■ **Goal**: Extract, without alteration, each line from the start of the listing to the line bearing "light=.05)], M_STRAW, cM)".

■ **Data block**:
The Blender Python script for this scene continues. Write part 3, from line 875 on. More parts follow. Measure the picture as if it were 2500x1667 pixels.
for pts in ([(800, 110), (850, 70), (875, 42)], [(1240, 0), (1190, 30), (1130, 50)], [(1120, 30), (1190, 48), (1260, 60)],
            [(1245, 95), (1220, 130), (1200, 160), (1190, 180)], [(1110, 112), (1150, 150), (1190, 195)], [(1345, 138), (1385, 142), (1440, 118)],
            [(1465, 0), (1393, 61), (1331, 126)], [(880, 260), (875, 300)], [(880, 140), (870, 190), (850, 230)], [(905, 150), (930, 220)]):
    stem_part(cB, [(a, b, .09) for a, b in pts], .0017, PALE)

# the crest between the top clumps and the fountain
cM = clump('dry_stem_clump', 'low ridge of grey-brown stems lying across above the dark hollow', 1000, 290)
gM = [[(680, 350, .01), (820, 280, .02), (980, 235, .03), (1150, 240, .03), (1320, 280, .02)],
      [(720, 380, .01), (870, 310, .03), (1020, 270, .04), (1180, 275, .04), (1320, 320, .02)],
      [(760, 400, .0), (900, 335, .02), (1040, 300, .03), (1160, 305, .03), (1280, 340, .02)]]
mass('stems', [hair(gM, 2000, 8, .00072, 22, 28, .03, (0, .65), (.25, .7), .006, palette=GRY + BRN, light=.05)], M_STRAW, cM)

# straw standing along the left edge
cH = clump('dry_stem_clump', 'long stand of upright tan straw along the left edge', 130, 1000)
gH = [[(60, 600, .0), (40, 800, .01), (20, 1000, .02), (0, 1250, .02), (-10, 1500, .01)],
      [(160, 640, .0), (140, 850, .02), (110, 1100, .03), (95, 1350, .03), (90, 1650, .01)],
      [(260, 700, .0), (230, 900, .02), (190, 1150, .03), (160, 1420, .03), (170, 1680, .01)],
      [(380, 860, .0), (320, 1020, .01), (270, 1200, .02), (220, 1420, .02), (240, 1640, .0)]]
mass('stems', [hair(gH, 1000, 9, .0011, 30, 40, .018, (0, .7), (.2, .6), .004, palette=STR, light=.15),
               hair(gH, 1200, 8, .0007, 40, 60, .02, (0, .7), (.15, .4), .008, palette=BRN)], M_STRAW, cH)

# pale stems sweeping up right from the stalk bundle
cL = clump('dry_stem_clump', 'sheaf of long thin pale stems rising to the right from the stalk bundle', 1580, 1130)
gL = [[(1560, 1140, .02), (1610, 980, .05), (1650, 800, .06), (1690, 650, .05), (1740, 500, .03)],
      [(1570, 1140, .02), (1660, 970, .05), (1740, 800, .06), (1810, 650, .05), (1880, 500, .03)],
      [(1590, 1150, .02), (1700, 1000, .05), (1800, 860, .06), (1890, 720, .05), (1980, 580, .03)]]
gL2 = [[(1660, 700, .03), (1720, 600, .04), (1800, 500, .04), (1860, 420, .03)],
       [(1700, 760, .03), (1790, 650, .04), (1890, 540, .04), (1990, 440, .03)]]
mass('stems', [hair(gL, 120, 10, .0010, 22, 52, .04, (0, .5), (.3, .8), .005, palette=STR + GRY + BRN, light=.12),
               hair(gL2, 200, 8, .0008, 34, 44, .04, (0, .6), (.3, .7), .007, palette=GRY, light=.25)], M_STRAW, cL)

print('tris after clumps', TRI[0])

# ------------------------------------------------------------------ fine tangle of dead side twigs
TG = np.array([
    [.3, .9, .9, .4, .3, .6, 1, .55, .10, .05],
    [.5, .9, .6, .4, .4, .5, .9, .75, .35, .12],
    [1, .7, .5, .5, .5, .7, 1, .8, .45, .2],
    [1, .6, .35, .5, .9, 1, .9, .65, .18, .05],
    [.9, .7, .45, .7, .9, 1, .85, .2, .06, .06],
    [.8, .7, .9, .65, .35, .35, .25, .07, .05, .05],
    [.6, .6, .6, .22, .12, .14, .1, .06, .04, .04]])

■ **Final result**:
The Blender Python script for this scene continues. Write part 3, from line 875 on. More parts follow. Measure the picture as if it were 2500x1667 pixels.
for pts in ([(800, 110), (850, 70), (875, 42)], [(1240, 0), (1190, 30), (1130, 50)], [(1120, 30), (1190, 48), (1260, 60)],
            [(1245, 95), (1220, 130), (1200, 160), (1190, 180)], [(1110, 112), (1150, 150), (1190, 195)], [(1345, 138), (1385, 142), (1440, 118)],
            [(1465, 0), (1393, 61), (1331, 126)], [(880, 260), (875, 300)], [(880, 140), (870, 190), (850, 230)], [(905, 150), (930, 220)]):
    stem_part(cB, [(a, b, .09) for a, b in pts], .0017, PALE)

# the crest between the top clumps and the fountain
cM = clump('dry_stem_clump', 'low ridge of grey-brown stems lying across above the dark hollow', 1000, 290)
gM = [[(680, 350, .01), (820, 280, .02), (980, 235, .03), (1150, 240, .03), (1320, 280, .02)],
      [(720, 380, .01), (870, 310, .03), (1020, 270, .04), (1180, 275, .04), (1320, 320, .02)],
      [(760, 400, .0), (900, 335, .02), (1040, 300, .03), (1160, 305, .03), (1280, 340, .02)]]
mass('stems', [hair(gM, 2000, 8, .00072, 22, 28, .03, (0, .65), (.25, .7), .006, palette=GRY + BRN, light=.05)], M_STRAW, cM)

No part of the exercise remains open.